Community member Samuel Benjamin said he’s been a resident for about a year and has been “disappointed” by the democtratic process in the city. 

“When I heard our mayor was resigning, I was shocked to hear that there would not be a special election called, which is a pretty standard democratic process … It is also the job of the city to engage in self-reflection and understand when it is time to change the rules,” Benjamin said. “I truly think the city needs to consider adding in special elections for both mayor and council for future vacancies in order to enhance public trust and democracy.”

Shaper said residents of Springfield have been “explicitly excluded from helping to elect their representatives in the event of the vacancy” and that it is unacceptable that offices can be vacated “and in turn result in long-term appointments, which then roll into incumbent elections.

“Let’s work together to close the loophole that allows for long-term appointments, and instead, open it up to election so that people can hear the platform of each candidate … and then allow them to make an informed decision. Don’t choose to wait because the government moves slowly, choose to prioritize things and show us that you were really listening to your constituents. Put democracy back in the hands of Springfield residents,” she said.
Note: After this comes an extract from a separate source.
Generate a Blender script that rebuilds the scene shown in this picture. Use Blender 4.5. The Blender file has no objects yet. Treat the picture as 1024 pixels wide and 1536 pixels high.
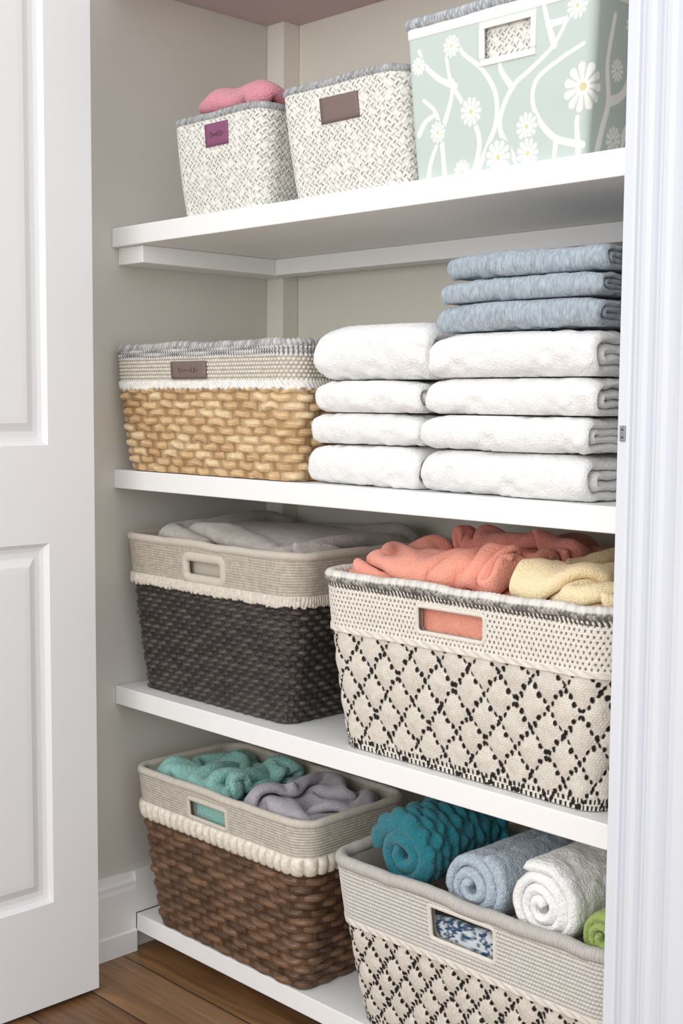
import bpy, numpy as np, random, time
from math import *
from mathutils import Matrix, Vector
random.seed(3); RNG=np.random.RandomState(5)
scn=bpy.context.scene
scn.view_settings.view_transform='Standard'
COL=bpy.context.collection
ZF=-.80; ZT=1.5
Z1,Z2,Z3,Z4=.38,0.,-.3514,-.7363; T=.0295; YB=.36; XR=1.0

# ---------------------------------------------------------------- helpers
def hexc(h):
    h=h.lstrip('#'); c=[int(h[i:i+2],16)/255 for i in (0,2,4)]
    return np.array([x/12.92 if x<=.04045 else ((x+.055)/1.055)**2.4 for x in c])
def h3(i,j,k):
    n=(i.astype(np.int64)*374761393+j.astype(np.int64)*668265263+k.astype(np.int64)*2147483647%1000003*97)&0x7fffffff
    n=((n^(n>>13))*1274126177)&0x7fffffff
    return ((n^(n>>16))&0xffff)/65535.0
def vn(x,y,z=0.):
    x,y,z=np.broadcast_arrays(np.asarray(x,float),np.asarray(y,float),np.asarray(z,float))
    i,j,k=np.floor(x),np.floor(y),np.floor(z); a,b,c=x-i,y-j,z-k
    a=a*a*(3-2*a); b=b*b*(3-2*b); c=c*c*(3-2*c)
    def L(u,v,t): return u+(v-u)*t
    r=[]
    for dk in (0,1):
        e=L(h3(i,j,k+dk),h3(i+1,j,k+dk),a); f=L(h3(i,j+1,k+dk),h3(i+1,j+1,k+dk),a); r.append(L(e,f,b))
    return L(r[0],r[1],c)*2-1
def fbm(x,y,z=0.,o=3):
    s=0;a=1.;t=0
    for q in range(o):
        s=s+a*vn(x*2**q+17*q,y*2**q+5*q,z*2**q+3*q); t+=a; a*=.5
    return s/t
def smooth(a,b,x):
    t=np.clip((x-a)/(b-a),0,1); return t*t*(3-2*t)
def empty(name):
    o=bpy.data.objects.new(name,None); COL.objects.link(o); o.empty_display_size=.02; return o
def add(name,me,mat=None,parent=None):
    o=bpy.data.objects.new(name,me); COL.objects.link(o)
    if mat: me.materials.append(mat)
    if parent: o.parent=parent
    return o
def raw_mesh(name,V,F,mat=None,parent=None,col=None,smoothf=True):
    me=bpy.data.meshes.new(name); V=np.asarray(V,np.float32); F=np.asarray(F,np.int32)
    me.vertices.add(len(V)); me.vertices.foreach_set('co',V.ravel())
    k=F.shape[1]
    me.loops.add(F.size); me.loops.foreach_set('vertex_index',F.ravel())
    me.polygons.add(len(F)); me.polygons.foreach_set('loop_start',np.arange(0,F.size,k,dtype=np.int32))
    try: me.polygons.foreach_set('loop_total',np.full(len(F),k,np.int32))
    except Exception: pass
    me.update(calc_edges=True)
    me.polygons.foreach_set('use_smooth',np.full(len(F),smoothf))
    if col is not None:
        a=me.color_attributes.new('Col','FLOAT_COLOR','POINT')
        c=np.ones((len(V),4),np.float32); c[:,:3]=col; a.data.foreach_set('color',c.ravel())
    me.validate(); me.update()
    return add(name,me,mat,parent)
def grid(name,V,cu=False,cv=False,mask=None,col=None,mat=None,parent=None,caps=False):
    nu,nv=V.shape[:2]
    iu=np.arange(nu if cu else nu-1); iv=np.arange(nv if cv else nv-1)
    I,J=np.meshgrid(iu,iv,indexing='ij'); I2=(I+1)%nu; J2=(J+1)%nv
    F=np.stack([I*nv+J,I2*nv+J,I2*nv+J2,I*nv+J2],-1)
    if mask is not None: F=F[mask[:F.shape[0],:F.shape[1]]]
    F=F.reshape(-1,4)
    c=None if col is None else np.broadcast_to(col,V.shape).reshape(-1,3)
    return raw_mesh(name,V.reshape(-1,3),F,mat,parent,c)
def box(name,x0,x1,y0,y1,z0,z1,mat,parent=None,bev=.0):
    V=[(x,y,z) for x in (x0,x1) for y in (y0,y1) for z in (z0,z1)]
    F=[(0,1,3,2),(4,6,7,5),(0,4,5,1),(2,3,7,6),(0,2,6,4),(1,5,7,3)]
    me=bpy.data.meshes.new(name); me.from_pydata(V,[],F); me.update()
    o=add(name,me,mat,parent)
    if bev:
        m=o.modifiers.new('b','BEVEL'); m.width=bev; m.segments=3
    return o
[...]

VanGordon said he’s heard multiple times that the city’s charter language is different from other cities in Oregon, but defends that “it’s pretty in-line” with other cities. “Still, it’s a real issue that we still need to figure it out and talk about it,” he said.

Stoehr said that, while he does not know what other city charters look like across the state, “if there is no provision for a special election and circumstances like this, I think that’s a problem for everybody. I think that there should be a democratic solution that should be sought for a two-year term. I agree completely with the speakers who were speaking in favor of a charter amendment.”

Moe agreed. “We didn’t see it coming, but we’re here now so let’s address the charter, fix it, and then continue on.”

Filling the seat has proven difficult largely because of timing, city manager Nancy Newton said. 

“The council can’t deal with the new term until they get to the new term, so it would have been premature to try and appoint an interim mayor earlier,” Newton said. “And so that is why we intended to wait, but that is also why the charter has a provision where the council president can act and function as the mayor when the mayor is absent. Council also appointed a council president pro tem to assist … it was just the timing that made it difficult.” 

Newton said she will meet with the city attorney to carve out a starting point for council discussion on a charter amendment, and to consider what options there are. 

“We hear you loud and clear,” Newton said. “We can schedule this for a future council meeting – not in the distant future, but in the near future.” 

The new term for the mayor seat officially started at the first council meeting of the new year on Monday. A position is considered vacant after 10 days – or on Jan. 14, said Amber Fossen, public information officer for the city. 

The next regularly scheduled Council meeting is on Jan. 19, where council will discuss next the interim mayor appointment.